So far I've baked 28 recipes from What's for Dessert (and yes - I keep track of this via a spreadsheet in which I also give each bake a rating from 1 to 5 once complete). This is a far cry from the number of recipes I've baked from Claire Saffitz's debut cookbook (78), Dessert Person, but I feel that I've made enough headway in this one that I can give my evaluation.
I'll start off with acknowledging that this cookbook has some absolutely stellar recipes. The recipes I've given a 5 star rating to our the goat milk panna cotta with guava sauce, the classic sundae bombe, the tiramisu-y icebox cake, the mango-yogurt mousse, the malted banana upside-down cake, the hazelnut tres leches, the caramelized pear turnover, and the fried sour cherry pies. Absolutely delicious and perfect and it's worth buying the cookbook just for access to these recipes alone.
However, when I encountered a recipe in Dessert Person that made me go, "Hmph, I'm not so sure about this one, but I'll give it a try", almost every time I was at least pleasantly surprised with the result and often even blown away (looking at you mascarpone cake with red wine prunes), my experience with What's for Dessert has not been the same. Often when I have that, hmph IDK about that reaction to a recipe in this cookbook, my gut instinct turns out to be correct and the result is a letdown. The most recent flops I've had were the spiced pear charlotte with brioche and roasted lemon tart.

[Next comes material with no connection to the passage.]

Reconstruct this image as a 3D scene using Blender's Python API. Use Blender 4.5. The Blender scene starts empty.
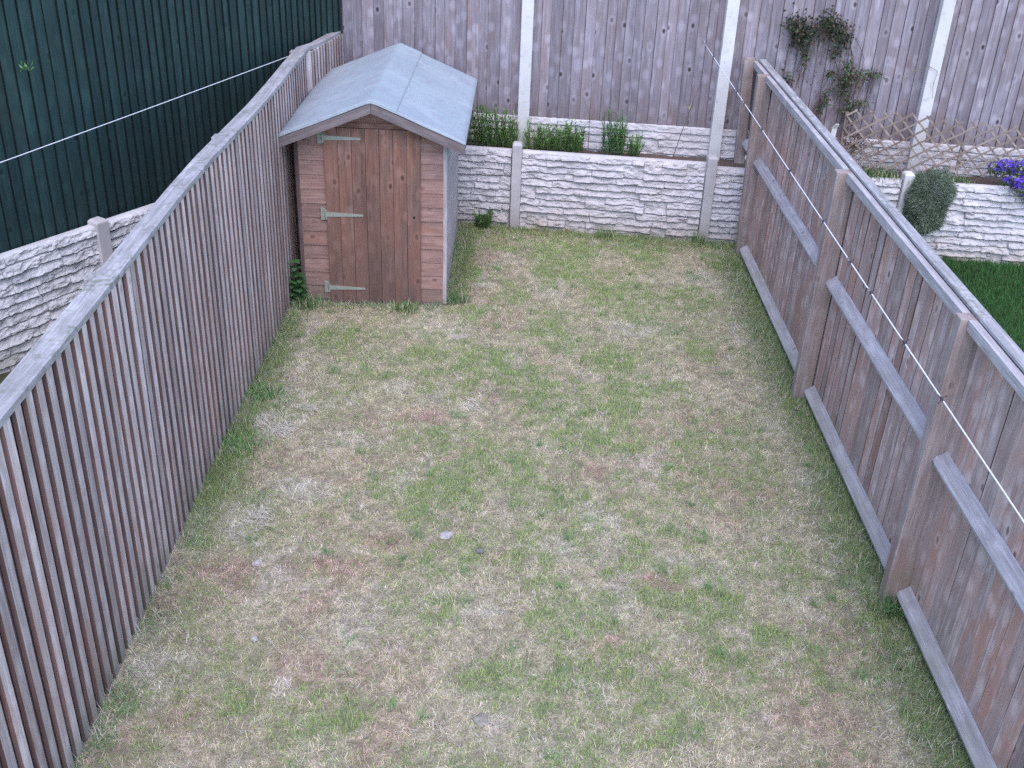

What's most baffling to me is that there is overlap in some of the recipes between the two cookbooks - for example both have a brownie recipe, an apple tart recipe, a lemon tart recipe, and a pie crust recipe - but the resulting product from the What's for Dessert recipe is so much worse. I have a friend who's mom recently passed away, so my partner and I made her a platter of four different brownies which included the cocoa chestnut brownies from What's for Dessert. All three of us (myself, my partner, and my friend) ranked the cocoa chestnut brownies dead last. They are pretty much the antithesis of everything I love in a brownie - cakey and dense and with too rich of a ganache. If you're going to spend the money on chestnuts you're better off making the pear chestnut cake from Dessert Person!
After working through both cookbooks, it's obvious that Dessert Person was a passion project, and great care was taken with the recipe development and testing, but that same level of care was not given for Claire's second cookbook. And I don't totally fault her for this, I'm sure she was under a lot of pressure to churn out a follow up quickly, and with recipes that are oriented towards less experienced home bakers without access to a stand mixer. Despite its flaws, What's for Dessert still deserves a solid 4-star rating, but if you're like me and was expecting another Dessert Person masterpiece, think again.